* **PROBLEM REQUIREMENTS**: Repeat all of the data precisely.

......

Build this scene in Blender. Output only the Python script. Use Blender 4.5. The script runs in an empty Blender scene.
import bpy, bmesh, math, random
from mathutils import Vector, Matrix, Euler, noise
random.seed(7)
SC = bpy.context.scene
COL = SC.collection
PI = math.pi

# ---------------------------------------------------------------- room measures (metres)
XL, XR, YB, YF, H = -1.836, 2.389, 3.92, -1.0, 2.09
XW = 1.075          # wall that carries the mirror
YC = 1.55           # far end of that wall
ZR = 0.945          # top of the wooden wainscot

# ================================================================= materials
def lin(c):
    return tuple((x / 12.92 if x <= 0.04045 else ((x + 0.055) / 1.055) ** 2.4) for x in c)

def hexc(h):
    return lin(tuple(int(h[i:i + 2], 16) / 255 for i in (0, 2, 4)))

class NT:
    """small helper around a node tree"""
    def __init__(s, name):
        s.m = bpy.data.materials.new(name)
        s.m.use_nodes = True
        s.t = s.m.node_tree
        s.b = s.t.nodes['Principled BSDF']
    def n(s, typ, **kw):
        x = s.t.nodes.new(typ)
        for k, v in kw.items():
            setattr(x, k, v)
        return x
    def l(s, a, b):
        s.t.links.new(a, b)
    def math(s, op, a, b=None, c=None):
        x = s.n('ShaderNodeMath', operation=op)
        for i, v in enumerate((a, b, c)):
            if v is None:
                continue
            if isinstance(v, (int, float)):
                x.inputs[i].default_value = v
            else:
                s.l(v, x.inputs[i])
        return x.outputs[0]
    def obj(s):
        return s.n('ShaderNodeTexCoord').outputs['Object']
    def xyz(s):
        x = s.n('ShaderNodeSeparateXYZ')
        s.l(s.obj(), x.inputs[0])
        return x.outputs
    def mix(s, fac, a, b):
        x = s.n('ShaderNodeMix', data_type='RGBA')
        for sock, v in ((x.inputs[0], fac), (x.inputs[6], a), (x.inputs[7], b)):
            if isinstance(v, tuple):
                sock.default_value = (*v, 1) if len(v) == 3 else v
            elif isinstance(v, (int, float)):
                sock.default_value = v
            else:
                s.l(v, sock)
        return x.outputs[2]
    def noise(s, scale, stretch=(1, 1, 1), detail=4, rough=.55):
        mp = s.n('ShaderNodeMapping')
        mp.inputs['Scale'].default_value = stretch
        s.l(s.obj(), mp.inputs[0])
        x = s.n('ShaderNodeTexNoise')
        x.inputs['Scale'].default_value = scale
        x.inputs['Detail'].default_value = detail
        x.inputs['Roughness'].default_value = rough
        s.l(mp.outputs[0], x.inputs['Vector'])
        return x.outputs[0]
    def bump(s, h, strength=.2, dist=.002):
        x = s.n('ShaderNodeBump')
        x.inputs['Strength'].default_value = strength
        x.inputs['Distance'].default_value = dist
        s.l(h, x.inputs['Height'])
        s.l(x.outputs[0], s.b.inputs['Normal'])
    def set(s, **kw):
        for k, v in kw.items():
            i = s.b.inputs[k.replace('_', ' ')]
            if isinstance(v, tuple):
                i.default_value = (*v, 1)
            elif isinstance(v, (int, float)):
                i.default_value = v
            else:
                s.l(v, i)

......

* **ANSWER TO THIS PROBLEM**:
Build this scene in Blender. Output only the Python script. Use Blender 4.5. The script runs in an empty Blender scene.
import bpy, bmesh, math, random
from mathutils import Vector, Matrix, Euler, noise
random.seed(7)
SC = bpy.context.scene
COL = SC.collection
PI = math.pi

# ---------------------------------------------------------------- room measures (metres)
XL, XR, YB, YF, H = -1.836, 2.389, 3.92, -1.0, 2.09
XW = 1.075          # wall that carries the mirror
YC = 1.55           # far end of that wall
ZR = 0.945          # top of the wooden wainscot

# ================================================================= materials
def lin(c):
    return tuple((x / 12.92 if x <= 0.04045 else ((x + 0.055) / 1.055) ** 2.4) for x in c)

def hexc(h):
    return lin(tuple(int(h[i:i + 2], 16) / 255 for i in (0, 2, 4)))

class NT:
    """small helper around a node tree"""
    def __init__(s, name):
        s.m = bpy.data.materials.new(name)
        s.m.use_nodes = True
        s.t = s.m.node_tree
        s.b = s.t.nodes['Principled BSDF']
    def n(s, typ, **kw):
        x = s.t.nodes.new(typ)
        for k, v in kw.items():
            setattr(x, k, v)
        return x
    def l(s, a, b):
        s.t.links.new(a, b)
    def math(s, op, a, b=None, c=None):
        x = s.n('ShaderNodeMath', operation=op)
        for i, v in enumerate((a, b, c)):
            if v is None:
                continue
            if isinstance(v, (int, float)):
                x.inputs[i].default_value = v
            else:
                s.l(v, x.inputs[i])
        return x.outputs[0]
    def obj(s):
        return s.n('ShaderNodeTexCoord').outputs['Object']
    def xyz(s):
        x = s.n('ShaderNodeSeparateXYZ')
        s.l(s.obj(), x.inputs[0])
        return x.outputs
    def mix(s, fac, a, b):
        x = s.n('ShaderNodeMix', data_type='RGBA')
        for sock, v in ((x.inputs[0], fac), (x.inputs[6], a), (x.inputs[7], b)):
            if isinstance(v, tuple):
                sock.default_value = (*v, 1) if len(v) == 3 else v
            elif isinstance(v, (int, float)):
                sock.default_value = v
            else:
                s.l(v, sock)
        return x.outputs[2]
    def noise(s, scale, stretch=(1, 1, 1), detail=4, rough=.55):
        mp = s.n('ShaderNodeMapping')
        mp.inputs['Scale'].default_value = stretch
        s.l(s.obj(), mp.inputs[0])
        x = s.n('ShaderNodeTexNoise')
        x.inputs['Scale'].default_value = scale
        x.inputs['Detail'].default_value = detail
        x.inputs['Roughness'].default_value = rough
        s.l(mp.outputs[0], x.inputs['Vector'])
        return x.outputs[0]
    def bump(s, h, strength=.2, dist=.002):
        x = s.n('ShaderNodeBump')
        x.inputs['Strength'].default_value = strength
        x.inputs['Distance'].default_value = dist
        s.l(h, x.inputs['Height'])
        s.l(x.outputs[0], s.b.inputs['Normal'])
    def set(s, **kw):
        for k, v in kw.items():
            i = s.b.inputs[k.replace('_', ' ')]
            if isinstance(v, tuple):
                i.default_value = (*v, 1)
            elif isinstance(v, (int, float)):
                i.default_value = v
            else:
                s.l(v, i)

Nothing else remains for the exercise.